The whole story in the gospel of John is like he’s on trial, testifying to this truth between the relationship of Jesus with the father and through that comes our understanding our relationship with the father. Through him. Because that’s how we learned about God’s love for us. The hope of life eternal is revealed in the life, death and resurrection of Jesus Christ.
On that day, he was condemned as a blasphemer. Sentenced, tried, executed. And in the whole story of the gospel of John the question remains, was it true? That’s where the question comes to us. Do we believe it? Does this story affect us, does this story become part of my story?

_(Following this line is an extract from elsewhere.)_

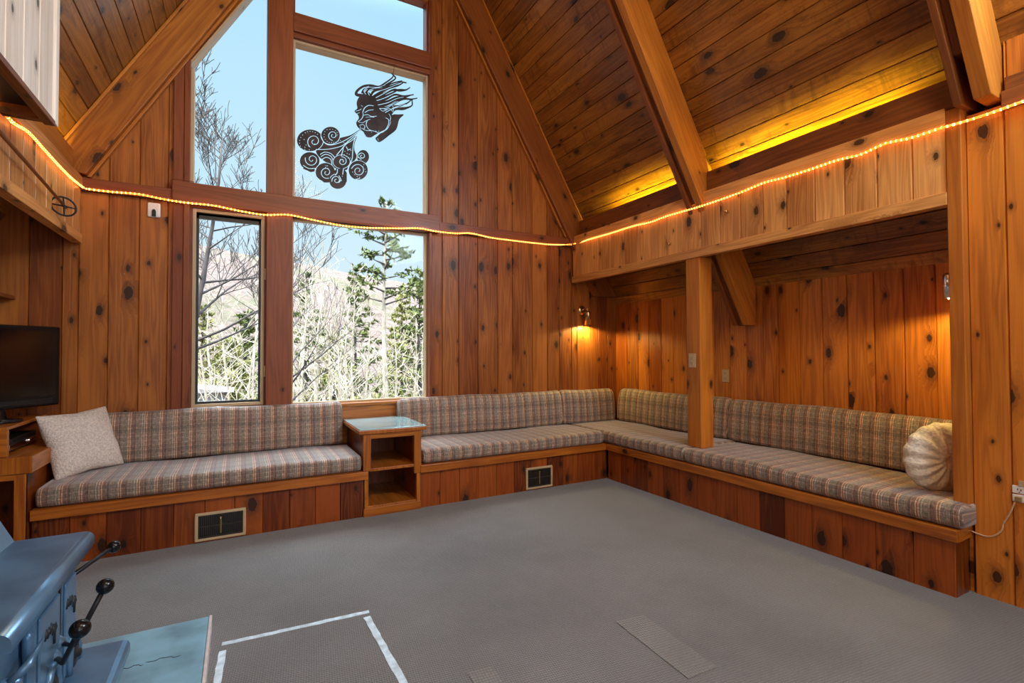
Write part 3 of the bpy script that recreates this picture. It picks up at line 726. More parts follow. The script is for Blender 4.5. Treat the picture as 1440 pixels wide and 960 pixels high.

The story is known, but needs to be re-heard, and re-lived, to remind us that it is for us to decide if we want to live a life of grace and mercy. To accept that God loves us.
Knowing what we know, changes everything! Or nothing at all. You get to decide.

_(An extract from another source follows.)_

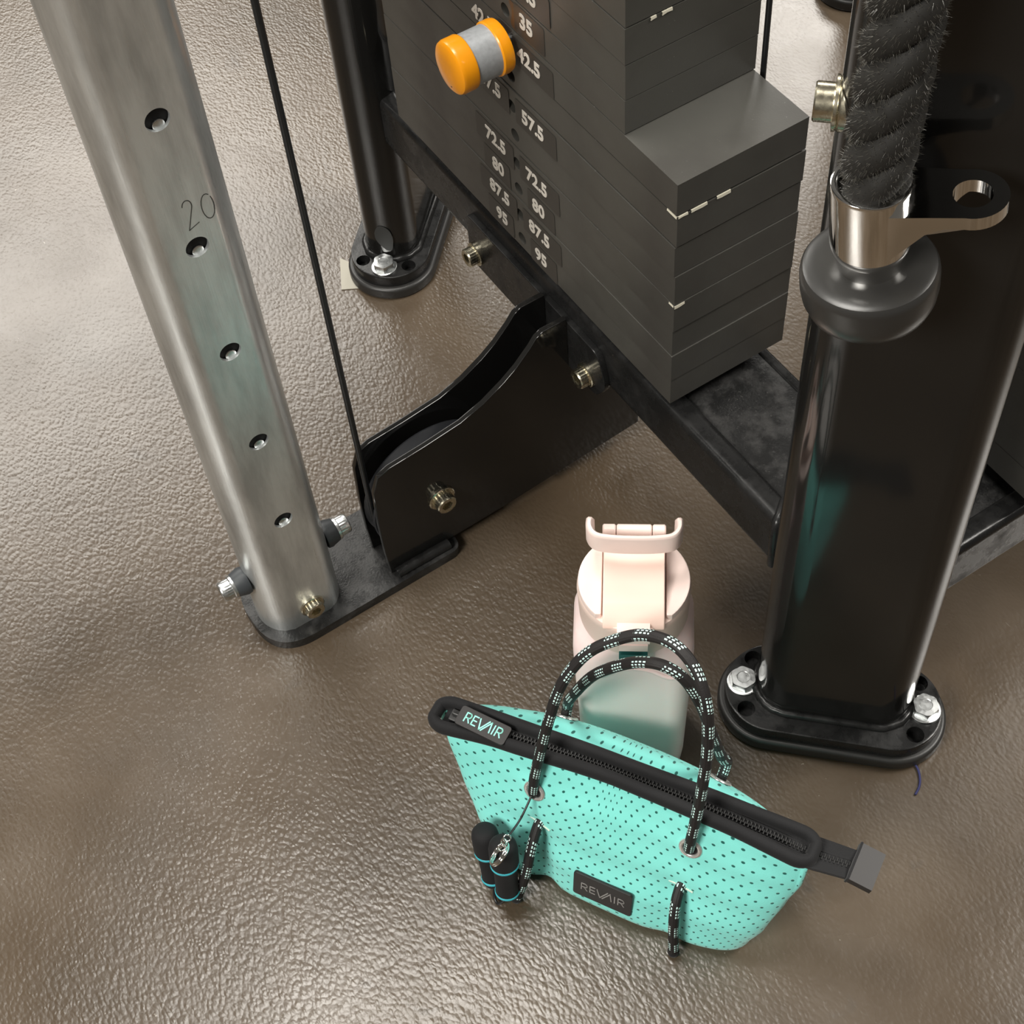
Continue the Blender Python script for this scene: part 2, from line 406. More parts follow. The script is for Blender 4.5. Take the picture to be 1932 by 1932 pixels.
def lerp(xs, ys, x):
    if x <= xs[0]: return ys[0]
    for i in range(len(xs) - 1):
        if x <= xs[i + 1]:
            t = (x - xs[i]) / (xs[i + 1] - xs[i]); t = t * t * (3 - 2 * t) * 0.5 + t * 0.5
            return ys[i] + (ys[i + 1] - ys[i]) * t
    return ys[-1]
# ------------------------------------------------------------------ floor
bm = bmesh.new(); bmesh.ops.create_grid(bm, x_segments=8, y_segments=8, size=6)
fl = finish('floor', bm, M['floor'], None, 0); fl['kind'] = 'structure'

# ------------------------------------------------------------------ cable machine
mach = empty('cable_machine', (0.0, 0.1, 0), 'large black cable weight machine with a brushed steel upright, standing on the floor', 'gym machine')

def rot_z(cx, cy, a): return Matrix.Translation((cx, cy, 0)) @ Matrix.Rotation(a, 4, 'Z')
def make_column(cx, cy, ang, name, label, bolts=(-1, 1), dy=0.0):
    mt = rot_z(cx, cy, ang)          # local x = long axis, local -y = front face
    bm = bmesh.new(); prism(bm, rrect(0.071, 0.0315, 0.0305, 14, 0, dy), 0.030, 1.75, mt)
    colm = finish(name, bm, M['paint'], mach, 40); colm['label'] = label
    # rubber foot pad
    bm = bmesh.new(); prism(bm, rrect(0.106, 0.0515, 0.0505, 14), 0.0, 0.016, mt); bev(bm, 0.004, 3); finish('rubber_pad', bm, M['rubber'], colm, 40)
    bm = bmesh.new(); prism(bm, rrect(0.100, 0.0465, 0.0455, 14), 0.016, 0.031, mt); bev(bm, 0.002, 2)
    bp = finish('base_plate', bm, M['paint3'], colm, 40)
    cb = bmesh.new()
    for sx in (-1, 1):
        for sy in (-1, 1): lathe(cb, [(0.0082, 0.018), (0.0082, 0.05)], 20, mt @ Matrix.Translation((sx * 0.077, sy * 0.027, 0)))
    boolcut(bp, cb)
    # weld fillet round the foot
    pts = [mt @ Vector((x, y, 0.032)) for x, y in rrect(0.0725, 0.033, 0.032, 12, 0, dy)]
    pts = [p + Vector((random.uniform(-.0006, .0006), random.uniform(-.0006, .0006), random.uniform(-.0005, .0005))) for p in pts]
    T_obj('weld_bead', pts, 0.0042, M['paint3'], colm, closed=True, n=10)
    for s in bolts: hexbolt(mt @ Vector((s * 0.0835, 0, 0.031)), (0, 0, 1), colm, 0.0125)
    return colm
column = make_column(0.367, 0.119, math.radians(45), 'column', 'glossy black front column', dy=0.007)
rear = make_column(-0.412, 0.117, math.radians(-45), 'column', 'black rear column', bolts=(-1, 1))
third = make_column(-0.405, 0.872, math.radians(45), 'column', 'black column foot at the top edge of the photo', bolts=())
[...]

This reign of Christ doesn’t look like our image of a high court somewhere, with jewels or crowns. We pick this king who flips the concept of power on its head and says, God loves you anyway! So we can choose is to take on belief. Believing in the hope of eternal life, believing in the mercy of God, of the love that God has for each of us. Believing that the testimony is true. In so doing we work alongside one another to be part of the kingdom, the one where love is the most important and neighbors and wanderers are offered a seat at the banquet table.

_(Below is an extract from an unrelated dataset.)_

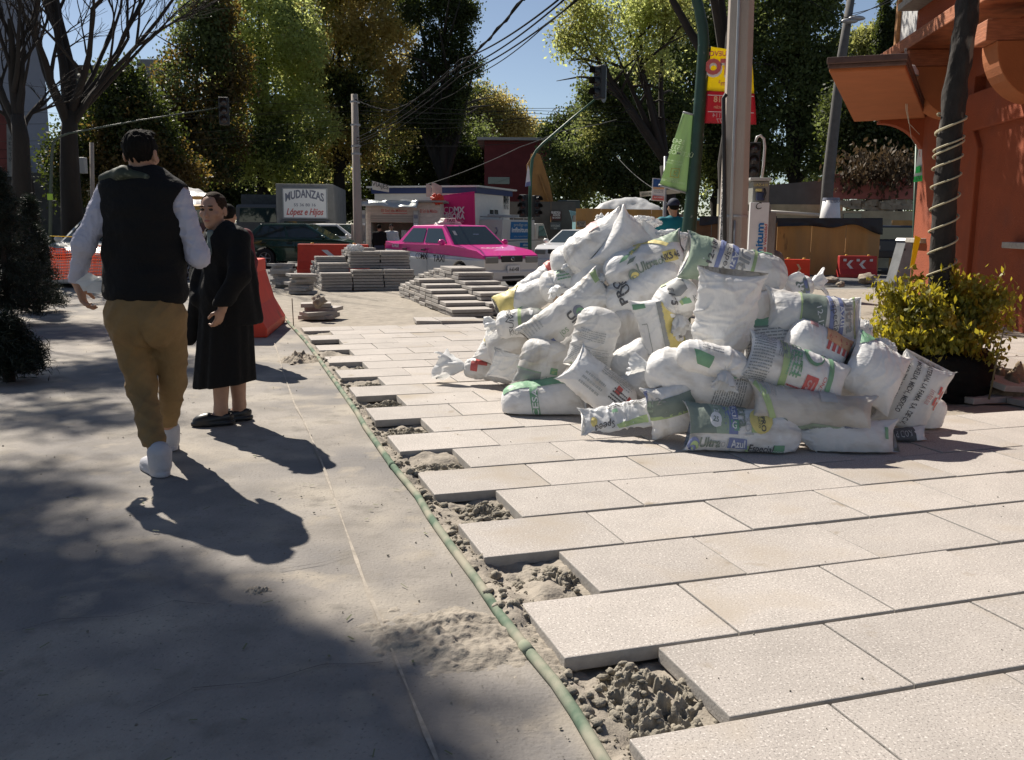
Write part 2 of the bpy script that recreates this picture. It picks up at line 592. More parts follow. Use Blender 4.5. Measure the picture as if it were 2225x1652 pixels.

When we take ourselves out of our deeply rooted individualistic mind frame we begin to see that the kingdom, the reign of God is larger than any individual, even Christ himself.
“The kingdom is present wherever Jesus is present. It is present wherever we experience God through God’s invitation, healing, and restoration.”[i] And we are all invited to belong to this community, to participate in it. We come together to ask, how can we best follow the example set for us? By the one who taught us to pray, thy kingdom come, thy will be done, on earth as it is in heaven. By praying this prayer and by listening to the call God has placed in each of our lives, we are working towards thy kingdom come, a peaceable, upside down kingdom based on mercy and grace and forgiveness. Not only in the future, but for right now. In our daily bread. In thy kingdom, God’s rule of love is written on our hearts, to praise and to glorify the one who saves us from the finality of death.
One of you shared a story with me this week. She was teaching Sunday school several years ago, and telling the children the story of Jesus, his life, and death and resurrection. And at the end of it, one of the boys in the class, sincerely asked:
“Wow! Do you really believe all that stuff?” and she was taken aback by the honesty and reality of the question. She told him, “Well you know I try really hard to.”
And that’s what we can do. Because in so doing, we are making a piece of that kingdom more real, more hopeful, more joyous because uniquely YOU have become a part of it. Thy kingdom come, thy will be done. Amen.
[i] Robert A. Bryant. “Exegetical Perspective on John 18:33-37” Feasting on the Word, Year B, Vol. 4. (Westminster John Knox Press, Louisville: 2009), 337.